Come dicevo ieri l'amore per la libertà, il desiderio che fosse un valore e un bene godibile da tutti... In questo senso era aperto a un mondo "globale" già a quei tempi, un mondo libero in cui tutte le identità nazionali non fossero ostacolo alla libertà di altri.
Le sue proposte federaliste, di cui parlavo nell'intervento, non avevano nulla a che vedere con quelle attuali perché l'obiettivo allora era di creare anche una forte identità nazionale che doveva realizzarsi attraverso una formazione culturale, le scuole, le università (Garibaldi ha contribuito alla fondazione di diverse università per adulti).
In realtà poi prevalse l'impostazione sabauda e si realizzò uno stato accentrato, mentre il meridione venne in qualche modo emarginato: la coesione culturale non si realizzò e le "distanze" si accentuarono con conseguenze che scontiamo probabilmente ancora oggi.

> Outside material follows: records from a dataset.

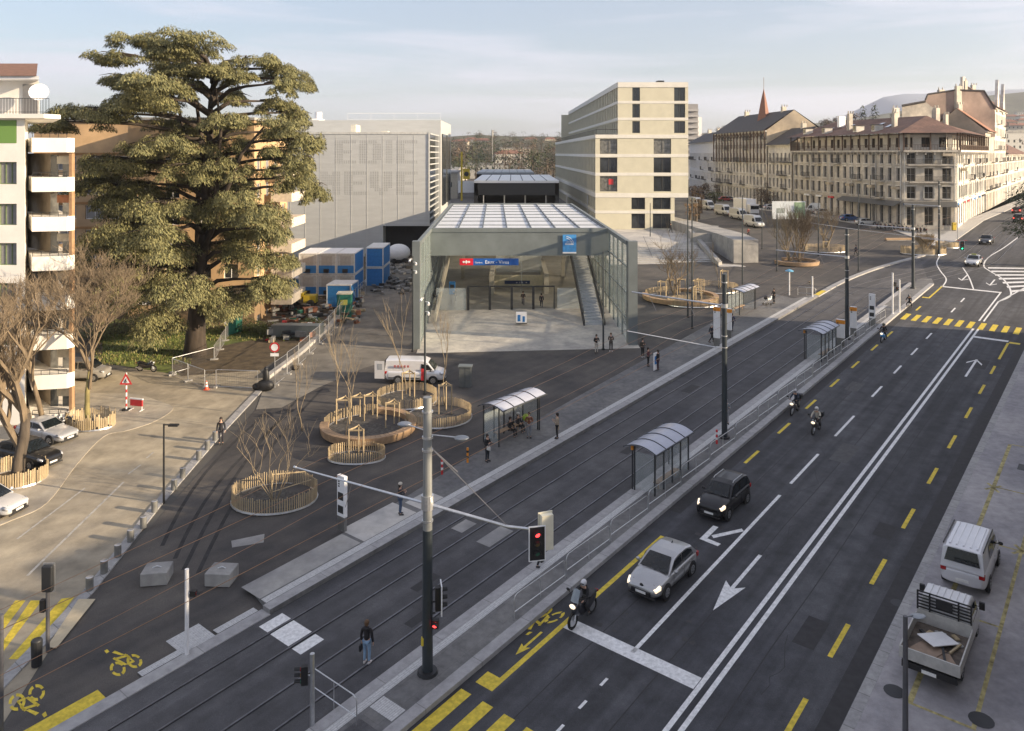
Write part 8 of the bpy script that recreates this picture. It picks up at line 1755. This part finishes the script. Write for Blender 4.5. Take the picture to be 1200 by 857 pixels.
# wood and villas on the slope behind the railway
hill=MB(); rgx=random.Random(8)
def ridge(name,Y,pts,m,label=None):
    """terrain ridge: pts (px,py) skyline at distance Y, falling towards the viewer"""
    b=MB(); n=len(pts); vs=[]
    for px,py in pts: vs.append(((px-CX)*Y/F,Y,H0-(py-HY)*Y/F))
    for px,py in pts: vs.append(((px-CX)*Y/F,Y*.72,7.9))
    for px,py in pts: vs.append(((px-CX)*Y/F,Y*1.5,7.9))
    fs=[(i+n,i+1+n,i+1,i) for i in range(n-1)]+[(i,i+1,i+1+2*n,i+2*n) for i in range(n-1)]
    b.add(vs,fs); o=b.build(name,m,smooth=True); structure(o); return o
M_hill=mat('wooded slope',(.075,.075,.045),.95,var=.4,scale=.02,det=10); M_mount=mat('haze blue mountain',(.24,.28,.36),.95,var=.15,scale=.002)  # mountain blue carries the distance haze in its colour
ridge('wooded_slope',900,[(380,176),(450,172),(500,166),(530,160),(560,158),(600,160),(640,160),(690,162),(760,168),(820,166),(860,164),(930,164),(1000,160),(1100,156),(1200,150),(1300,150)],M_hill)
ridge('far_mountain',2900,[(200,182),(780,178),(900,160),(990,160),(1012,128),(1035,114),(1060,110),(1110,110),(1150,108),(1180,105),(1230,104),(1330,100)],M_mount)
ridge('mid_hill',1700,[(560,174),(700,168),(800,158),(900,150),(1000,140),(1080,126),(1160,112),(1200,108),(1300,104)],mat('mid slope',(.08,.085,.06),.95,var=.4,scale=.01))
rg=random.Random(77)
kk_=0
for i in range(170):
    px=rg.uniform(522,672); t_=rg.random(); Y=320+t_*520
    top=rg.uniform(158,172)-t_*12 if Y>480 else rg.uniform(166,184)
    cols=rg.choice([G1,G1,G1,G2,G2,G3,G2]); kind='conifer_tree' if (cols is G1 and rg.random()<.4) else 'far_tree'
    x=(px-CX)*Y/F; zt_=H0-(top-HY)*Y/F; zb=8 if Y<640 else 8+(Y-640)*.09
    leafy(kind,{id(G1):'dark green',id(G2):'bare brown',id(G3):'olive green'}[id(cols)]+(' pointed conifer' if kind=='conifer_tree' else ' rounded tree')+(' low' if Y<480 else (' halfway' if Y<660 else ' high'))+' up the far slope '+['above the theatre flank','above the pavilions','right of the pavilions','beside the pale block'][min(3,int((px-522)/38))],(x,Y,zb),rg.uniform(4.5,7.5),max(9,min(26,zt_-zb)),300+i,cols,'cone' if kind=='conifer_tree' else 'round','trees on the slope behind the railway',210,1.5,.35)
hm=[mat('far villa cream',(.45,.41,.33),.9),mat('far villa white',(.5,.49,.46),.9),mat('far villa grey',(.30,.29,.27),.9)]
def villa(px,pyt,Y,w_,hh,label,group,mi,flat=False,d=12):
    x=(px-CX)*Y/F; zt_=H0-(pyt-HY)*Y/F; zb=zt_-hh; t=thing('far_house',(x,Y,zb),rg.uniform(-.25,.25),label,'building',group)
    b=MB(); b.box(-w_/2,0,-8,w_/2,d,hh*.72); b.build('wall',hm[mi],t)
    b=MB(); 
    if flat: b.box(-w_/2-.3,-.3,hh*.72,w_/2+.3,d+.3,hh*.8)
    else: z0=hh*.72; b.add([(-w_/2-.5,-.5,z0),(w_/2+.5,-.5,z0),(w_/2+.5,d+.5,z0),(-w_/2-.5,d+.5,z0),(-w_/4,d/2,hh),(w_/4,d/2,hh)],[(0,1,5,4),(1,2,5),(2,3,4,5),(3,0,4),(0,3,2,1)])
    b.build('roof',mat('far red roof',(.22,.11,.08),.9) if not flat else M_conc,t)
    b=MB(); nfl=max(1,int(hh*.72/3.2)); nc=max(2,int(w_/3.2))
    for f_ in range(nfl):
        for c in range(nc): X=-w_/2+w_*(c+.5)/nc; b.box(X-.5,-.04,.9+f_*3.2,X+.5,.02,2.4+f_*3.2)
    b.build('window_row',M_glassd,t)
V_=[(538,163,760,16,9),(552,161,800,14,8),(566,162,780,18,9),(604,170,620,24,11),(598,176,560,22,10),(622,161,860,16,8),(646,161,860,14,8),(575,187,430,40,10),(655,172,700,12,9)]
for i,v in enumerate(V_): villa(*v,'far villa among the trees on the slope behind the railway','villas on the slope',i%3,i%4==3)
for i in range(46):
    px=rg.uniform(1120,1210); Y=rg.uniform(420,1500); top=150-(Y-420)*.024+rg.uniform(-4,8)
    villa(px,top,Y,rg.uniform(14,30),rg.uniform(8,14),'small far house on the slope at the upper right','houses on the right slope',i%3,rg.random()<.4)
for i in range(60):
    px=rg.uniform(1075,1215); Y=rg.uniform(380,1200); far_tree(px,Y,150-(Y-380)*.02+rg.uniform(-6,6),rg.uniform(5,8),rg.choice([G1,G2,G3]),600+i,'far_tree','winter tree among the houses at the upper right','trees on the right slope',120,size=1.6)
# trees over the roofs
for px,Y,top,w_,cols,kd in((1010,300,113,5,G1,'conifer_tree'),(1024,300,110,5,G1,'conifer_tree'),(1044,320,117,7,G2,'roof_tree'),(992,300,120,5,G2,'roof_tree'),(965,330,128,6,G2,'roof_tree'),(975,330,131,6,G2,'roof_tree'),(1063,330,114,4,G1,'conifer_tree'),(872,330,136,9,G1,'roof_tree'),(850,330,140,6,G1,'roof_tree'),(862,350,139,6,G3,'roof_tree'),(826,360,150,6,G2,'roof_tree'),(835,420,150,6,G2,'roof_tree')):
    far_tree(px,Y,top,w_,cols,int(px),kd,{'conifer_tree':'tall dark conifer rising over the brown roofs','roof_tree':'tree crown rising over the roofs of the street row'}[kd],'trees rising over the roofs',n=1900,size=1.0)
# low far city between blocks (left of theatre tower, behind cedar) and railway yard
for i in range(14):
    px=519+i*1.5; Y=240+i*26; villa(px,196-i*.5,Y,9,7,'low shed beside the tracks beyond the theatre','sheds beside the railway',i%3,True,14)
w2=thing('white_hoarding',(px_at(556,210,240).x,240,8.2),0,'white site hoarding beside the yellow mast','hoarding'); b=MB(); b.box(-5,0,1.8,4,.3,5.4); b.build('panel',M_whitep,w2); b=MB(); [b.box(x,.3,0,x+.3,.6,5.2) for x in(-4.5,0,3.5)]; b.build('post',M_dark,w2)
PKC=car('parked_car','pale car in the far car park beyond the pavilions',(8,300,8.22),R(20),(.5,.52,.55),4.3,1.8,plain=True,group='cars in the car park beyond the pavilions')
rg=random.Random(15)
for i in range(34): dup(PKC,Vector((rg.uniform(12,21)+ (i%3)*2,rg.uniform(300,400),8.22)),R(rg.uniform(0,40)))

# unseen trees added behind the near houses to streak the side street with shadow
for i,(u,v,hh,w_) in enumerate(((28,16,23,3.0),(37,18,25,3.2),(45,15,21,2.6),(52,18,24,2.8),(60,19,25,3.2),(70,17,21,3.0),(82,18,20,3.0),(14,17,21,3.0))):
    x,y=uv(u,v); leafy('streak_tree',ORD[i]+' unseen tree behind the near houses, added for shadow streaks',(x,y,h(x,y)),w_,hh,900+i,G2,'round','unseen trees added for shadow streaks',1500,.5,.4)
# ---------- air ----------
hz=MB(); hz.box(-3300,-290,-9,3300,4600,330)
hm_=bpy.data.materials.new('air haze'); hm_.use_nodes=True; n_=hm_.node_tree; n_.nodes.remove(n_.nodes['Principled BSDF']); pv=n_.nodes.new('ShaderNodeVolumePrincipled')
pv.inputs['Color'].default_value=(.86,.90,.97,1); pv.inputs['Density'].default_value=.00013; pv.inputs['Anisotropy'].default_value=.3
n_.links.new(pv.outputs['Volume'],n_.nodes['Material Output'].inputs['Volume'])
tag(hz.build('haze',hm_),'thin bluish winter haze over the city','haze',None,'stuff')

def nth(n):
    t=['','','twenty','thirty','forty','fifty','sixty','seventy']
    return ORD[n] if n<20 else (t[(n+1)//10]+('-'+ORD[(n+1)%10-1] if (n+1)%10 else 'th'))
from collections import defaultdict
gr=defaultdict(list)
for o in C.objects:
    if o.parent is None and 'label' in o.keys(): gr[o['label']].append(o)
for lab,os_ in gr.items():
    if 1<len(os_)<=46:
        os_.sort(key=lambda o:o.location.x/max(o.location.y,1))
        for i,o in enumerate(os_):
            w_=(lab+', '+nth(i)+' from the left').split()
            o['label']=' '.join(w_) if len(w_)<=16 else ' '.join(lab.split()[:12])+', '+nth(i)+' from the left'
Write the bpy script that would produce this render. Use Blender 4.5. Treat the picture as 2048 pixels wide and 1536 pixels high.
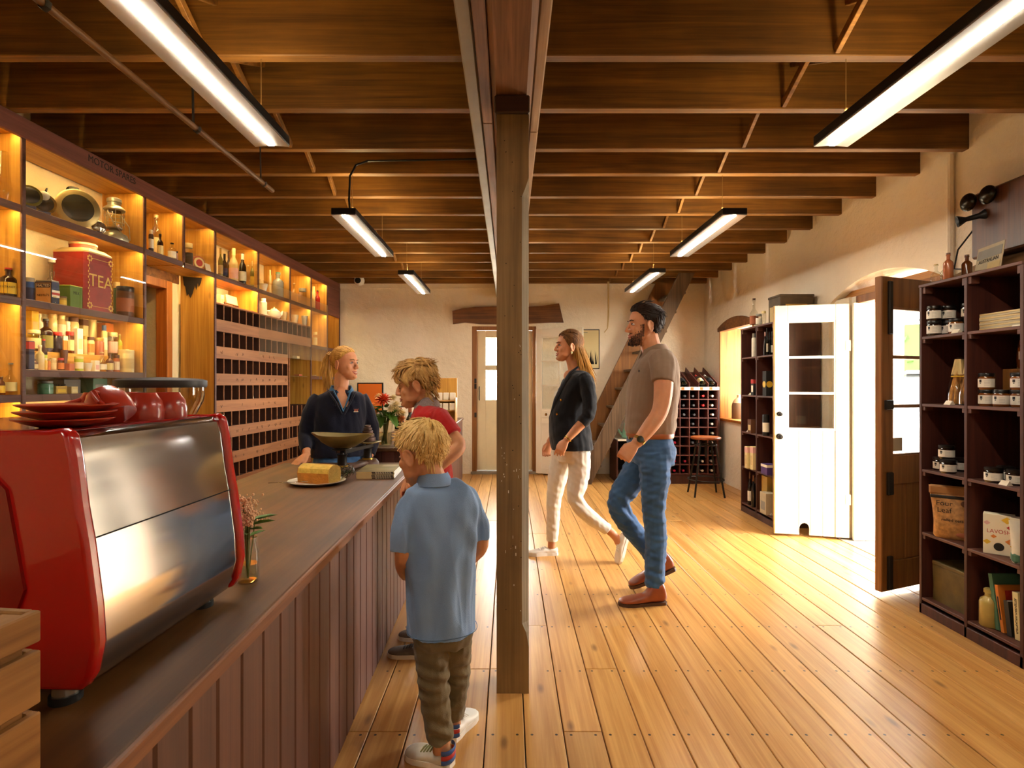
import bpy, bmesh, math, random
import numpy as np
from mathutils import Vector, Matrix, Euler
for _o in list(bpy.data.objects): bpy.data.objects.remove(_o)
S = bpy.context.scene
COL = S.collection
RND = random.Random(11)
PI = math.pi
# ---------------------------------------------------------------- camera, sky, exposure
CAMZ, F, CX, CY = 1.32, 1100.0, 1018.0, 768.0
cd = bpy.data.cameras.new('camera'); cam = bpy.data.objects.new('camera', cd); COL.objects.link(cam)
cam.location = (0, 0, CAMZ); cam.rotation_euler = (PI / 2, 0, 0)
cd.sensor_width = 36; cd.lens = 36 * F / 2048; cd.shift_x = (1024 - CX) / 2048; cd.clip_start = .02
S.camera = cam
world = bpy.data.worlds.new('sky'); S.world = world; world.use_nodes = True
_bg = world.node_tree.nodes['Background']
_bg.inputs[0].default_value = (1.0, .97, .92, 1); _bg.inputs[1].default_value = 17.0
S.view_settings.view_transform = 'Standard'; S.view_settings.look = 'None'
S.view_settings.gamma = 1; S.view_settings.use_curve_mapping = False
S.view_settings.exposure = 1.3
S.cycles.max_bounces = 7; S.cycles.diffuse_bounces = 4; S.cycles.glossy_bounces = 3
S.cycles.transmission_bounces = 8; S.cycles.transparent_max_bounces = 16
S.cycles.sample_clamp_indirect = 6; S.cycles.caustics_reflective = False; S.cycles.caustics_refractive = False
S.cycles.use_denoising = True; S.cycles.use_adaptive_sampling = True; S.cycles.adaptive_threshold = .035
LED_E, STRIP_E = 80.0, 46.0
LED_C, STRIP_C = (1.0, .91, .75), (1.0, .75, .31)
def portal(name, loc, rot, sx, sy):
    l = bpy.data.lights.new(name, 'AREA'); l.shape = 'RECTANGLE'; l.size = sx; l.size_y = sy
    l.cycles.is_portal = True
    o = bpy.data.objects.new(name, l); COL.objects.link(o); o.location = loc; o.rotation_euler = rot
portal('portal_doorway', (3.4, 4.25, 1.1), (0, PI / 2, 0), 2.3, 1.4)
portal('portal_niche', (3.4, 6.97, 1.48), (0, PI / 2, 0), 1.3, 1.05)
portal('portal_far_door', (-.07, 8.55, 1.1), (-PI / 2, 0, 0), 1.0, 2.2)

def wp(px, py, Y):
    return Vector(((px - CX) * Y / F, Y, CAMZ + (CY - py) * Y / F))
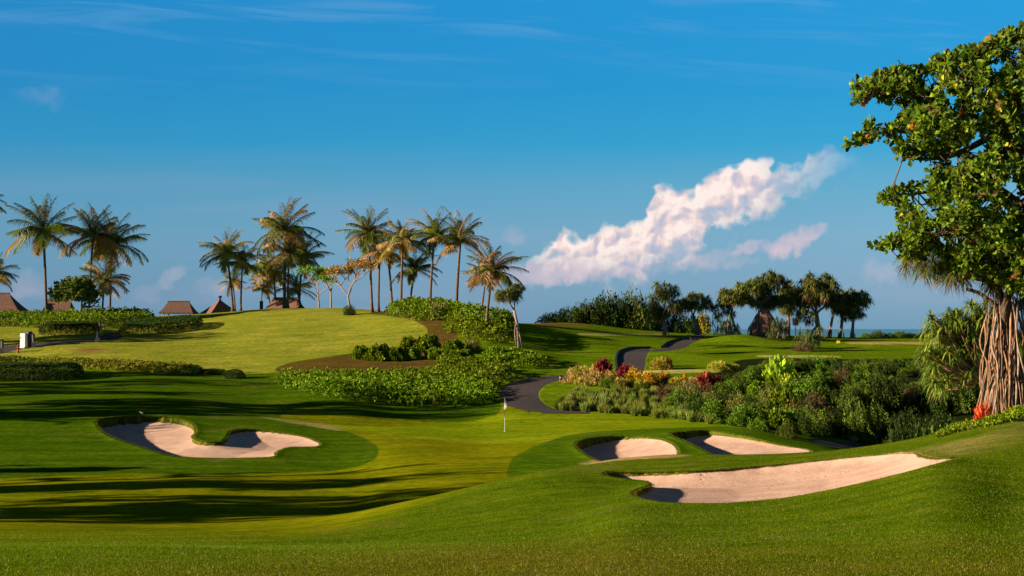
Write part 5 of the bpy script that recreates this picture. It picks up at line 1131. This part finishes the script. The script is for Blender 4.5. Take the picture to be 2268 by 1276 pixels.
# bird on the bunker lip
b = hit(314, 919, 80); t = thing('small_bird', b, 'small white and tan bird on the far lip of the left bunker', 'bird', None)
A = Acc(); c = [(-.15, 0, .20), (-.11, 0, .20), (-.085, 0, .185), (-.05, 0, .15), (0, 0, .13), (.06, 0, .12), (.12, 0, .09), (.17, 0, .06)]; tube(A, c, [.004, .022, .028, .035, .06, .055, .03, .008], 8); part(A, 'body', 'white', t, True)
A = Acc(); [tube(A, [(.0, s * .02, .1), (.0, s * .02, -.01)], .006, 5) for s in (-1, 1)]; part(A, 'legs', 'wood', t)
A = Acc(); tube(A, [(.02, -.05, .14), (.08, -.055, .11), (.15, -.03, .07)], [.03, .025, .005], 6); part(A, 'wing', 'wood', t, True)

# ---------------------------------------------------------------- grass blades on the near mound and bunker rims
def blades():
    rng = np.random.default_rng(90); n = 560000
    y = 13.0 + 37 * rng.random(n) ** 1.35; px = rng.uniform(-40, 2310, n); x = (px - CX) / F * y
    s = sdf(x, y, BUNK[3]['G']); m = s < 0.0; x, y = x[m], y[m]; z = gz(x, y); c, rf = turf(x, y); m = rf > rng.uniform(.3, .95, len(rf)); x, y, z, c = x[m], y[m], z[m], c[m]; n = len(x)
    P = np.stack([x, y, z - .005], 1); D = unit(rng.normal(0, .45, (n, 3)) + (0.0, 0, 1)); S = sides(D, rng); h = rng.uniform(.012, .034, n) * (1 + .3 * vnoise(x, y, .8))
    C = c * (1 + rng.normal(0, .22, (n, 1))) * (1.1, 1.15, 1.0); dry = rng.random(n) < .10; C[dry] = np.array((.30, .24, .09)) * (1 + rng.normal(0, .2, (dry.sum(), 1)))
    w = .005 + .00012 * y
    V = np.stack([P - S * (w / 2)[:, None], P + S * (w / 2)[:, None], P + D * h[:, None]], 1).reshape(-1, 3); T = np.arange(n * 3).reshape(-1, 3)
    o = link('grass', mesh_np('grass', V, T, M['blade'], np.repeat(np.clip(C, .002, 1), 3, 0))); tag(o, 'short grass blades of the near mound', 'grass', kind='stuff')
    A = Acc()
    for b in BUNK:
        G = b['G']; near = b is BUNK[3]; B = np.roll(G, -1, 0); L = np.linalg.norm(B - G, axis=1); n = int(L.sum() * (900 if near else 420)); i = rng.choice(len(G), n, p=L / L.sum()); f = rng.random((n, 1)); q = G[i] * (1 - f) + B[i] * f
        e = unit((B - G)[i]); nrm = np.stack([-e[:, 1], e[:, 0]], 1); q = q + nrm * rng.normal(0, .05, (n, 1)); z = ter(q[:, 0], q[:, 1]) + CAMZ + .02
        hh = lip_height(b, q[:, 0]); L_ = rng.uniform(.05, .13, n) * (.5 + 1.0 * hh); D = unit(rng.normal(0, .5, (n, 3)) + (0, -.25, .5)); S = sides(D, rng)
        C = pal(rng, n, ((.06, .11, .005), (.09, .13, .008), (.07, .12, .006), (.20, .13, .04)), .25); straps(A, np.stack([q[:, 0], q[:, 1], z], 1), D, S, L_, .012 if near else .02, rng.uniform(.3, 1.0, n), C, None, 2)
    tag(link('rim_grass', A.mesh('rim_grass', M['blade'])), 'longer dry grass fringe around the bunker lips', 'grass', kind='stuff')
blades()
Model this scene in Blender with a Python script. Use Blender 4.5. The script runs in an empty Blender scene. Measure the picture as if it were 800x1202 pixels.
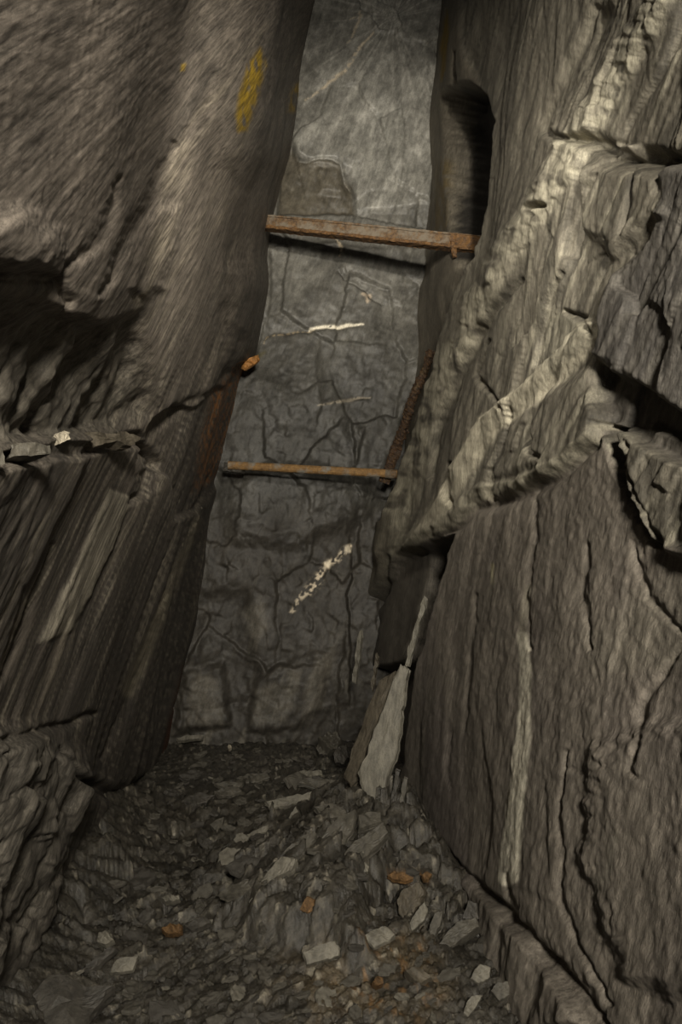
import bpy, math, random
import numpy as np
from mathutils import Vector, Matrix

SC = bpy.context.scene
COL = SC.collection
random.seed(7)
RES = 1.15                        # spacing of the wall meshes
SC.view_settings.view_transform = 'Standard'
SC.view_settings.look = 'None'

# ------------------------------------------------------------------ camera
F = 800.0
EYE = np.array([0.0, 0.0, 1.4])
YAW = math.atan2(400 - 305, F)
PITCH = math.atan2((690 - 601) * math.cos(YAW), F)
FW = np.array([math.sin(YAW) * math.cos(PITCH), math.cos(YAW) * math.cos(PITCH), math.sin(PITCH)])
RT = np.array([math.cos(YAW), -math.sin(YAW), 0.0])
UP = np.cross(RT, FW)
cam = bpy.data.cameras.new('camera')
cam.sensor_fit = 'VERTICAL'; cam.sensor_height = 36.0; cam.lens = F / 1202 * 36.0
cam.clip_start = 0.02
cob = bpy.data.objects.new('camera', cam); COL.objects.link(cob)
cob.matrix_world = Matrix(((RT[0], UP[0], -FW[0], EYE[0]), (RT[1], UP[1], -FW[1], EYE[1]),
                           (RT[2], UP[2], -FW[2], EYE[2]), (0, 0, 0, 1)))
SC.camera = cob

def proj(P):
    v = P - EYE
    d = np.maximum(v @ FW, 1e-3)
    return 400 + F * (v @ RT) / d, 601 - F * (v @ UP) / d
def ray(x, y):
    return FW + RT * ((x - 400) / F) + UP * ((601 - y) / F)
def at_depth(x, y, Y):                       # the point seen at (x, y) lying at distance Y down the passage
    r = ray(x, y); return EYE + r * (Y / r[1])
def on_plane(x, y, p0, n):
    r = ray(x, y); return EYE + r * (np.dot(np.asarray(p0) - EYE, n) / np.dot(r, n))

# ------------------------------------------------------------------ noise
def _h(ix, iy, seed):
    h = (ix.astype(np.uint32) * np.uint32(374761393)) ^ (iy.astype(np.uint32) * np.uint32(668265263)) ^ np.uint32((seed * 974634777 + 12345) & 0xffffffff)
    h = (h ^ (h >> np.uint32(13))) * np.uint32(1274126177)
    h = h ^ (h >> np.uint32(16)); h = h * np.uint32(2246822519); h = h ^ (h >> np.uint32(13))
    return h
def _r(ix, iy, seed):
    return (_h(ix, iy, seed) & np.uint32(0xffffff)).astype(np.float64) / 16777215.0
def perlin(x, y, seed=0):
    x = np.asarray(x, float); y = np.asarray(y, float)
    x0 = np.floor(x); y0 = np.floor(y); fx = x - x0; fy = y - y0
    ix = x0.astype(np.int64); iy = y0.astype(np.int64)
    u = fx * fx * fx * (fx * (fx * 6 - 15) + 10); v = fy * fy * fy * (fy * (fy * 6 - 15) + 10)
    def g(dx, dy):
        a = _r(ix + dx, iy + dy, seed) * 2 * np.pi
        return np.cos(a) * (fx - dx) + np.sin(a) * (fy - dy)
    a = g(0, 0); b = g(1, 0); c = g(0, 1); d = g(1, 1)
    return ((a + (b - a) * u) + ((c + (d - c) * u) - (a + (b - a) * u)) * v) * 1.5
def fbm(x, y, o=4, seed=0, gain=.5, lac=2.03):
    s = 0; a = 1; t = 0
    for i in range(o):
        s = s + a * perlin(x, y, seed + i * 17); t += a; a *= gain
        x = x * lac + 3.7; y = y * lac - 1.9
    return s / t * 1.3
def ridged(x, y, o=4, seed=0):
    s = 0; a = 1; t = 0
    for i in range(o):
        s = s + a * (1 - np.abs(perlin(x, y, seed + i * 13)) * 2); t += a; a *= .5
        x = x * 2.1 + 5.1; y = y * 2.1 + 2.2
    return s / t
def worley(x, y, seed=0):
    """returns F1, F2, and per-cell randoms r1..r3 with offsets to the cell centre"""
    ix = np.floor(x).astype(np.int64); iy = np.floor(y).astype(np.int64)
    f1 = np.full(x.shape, 9.0); f2 = np.full(x.shape, 9.0)
    cx = np.zeros(x.shape, np.int64); cy = np.zeros(x.shape, np.int64); ox = np.zeros(x.shape); oy = np.zeros(x.shape)
    for dx in (-1, 0, 1):
        for dy in (-1, 0, 1):
            jx = ix + dx; jy = iy + dy
            qx = x - (jx + .1 + .8 * _r(jx, jy, seed)); qy = y - (jy + .1 + .8 * _r(jx, jy, seed + 1))
            d = np.hypot(qx, qy); m = d < f1
            f2 = np.where(m, f1, np.minimum(f2, d)); f1 = np.where(m, d, f1)
            cx = np.where(m, jx, cx); cy = np.where(m, jy, cy); ox = np.where(m, qx, ox); oy = np.where(m, qy, oy)
    return f1, f2, ox, oy, _r(cx, cy, seed + 5), _r(cx, cy, seed + 6), _r(cx, cy, seed + 7)
def sst(a, b, x):
    t = np.clip((x - a) / (b - a), 0, 1); return t * t * (3 - 2 * t)
def stairs(t, sharp=.2):
    f = np.floor(t); r = t - f
    return f + sst(1 - sharp, 1, r)
def shards(a, b, seed, tilt=1.0, groove=.35):
    """flat tilted chips: every cell is a small plane of its own height and slope"""
    f1, f2, ox, oy, r1, r2, r3 = worley(a, b, seed)
    e = sst(0, .12, f2 - f1)
    return (r1 - .5) + tilt * ((r2 - .5) * ox * 2 + (r3 - .5) * oy * 2) - groove * (1 - e), r1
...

L'elemento simbolico che Garibaldi individuava parlando di libertà era il mare, quello spazio sempre nuovamente riproposto tra un punto e il suo orizzonte gli dava, appunto, una dimensione visiva della libertà. Non a caso il mare è stato la sua passione di sempre, anche se viene ricordato come condottiero più che comandante di navi, quale è stato per lungo tempo girando tutto il mondo.
E lui era davvero un uomo libero: era e si sentiva libero, ed è difficile esserlo perché comporta dei prezzi che lui certamente ha pagato. Inoltre Garibaldi sentiva tutto il mondo come casa sua, come una "famiglia allargata" con cui condividere il valore della libertà e le battaglie per conquistarla.
Lottare per la creazione di uno stato italiano, di una nazione, non rappresenta una contraddizione con la sua curiosità e apertura verso il mondo perché in un mondo libero un'identità nazionale e un senso di appartenenza storico culturale è indispensabile per incontrare gli altri.
E purtroppo il senso di appartenenza degli italiani si è come gradualmente sgretolato negli ultimi anni: pensiamo all'episodio in cui si è gridato: "Una, dieci, cento Nassirya" bruciando i fantocci che rappresentavano i nostri soldati; o ai recenti atteggiamenti di misconoscimento e disprezzo dell'inno nazionale e della bandiera italiana.
Riconoscerci nei simboli e nei segni esteriori della nostra appartenenza e nel loro rispetto è riconoscere chi siamo, da dove veniamo, è avere del rispetto anche per noi stessi.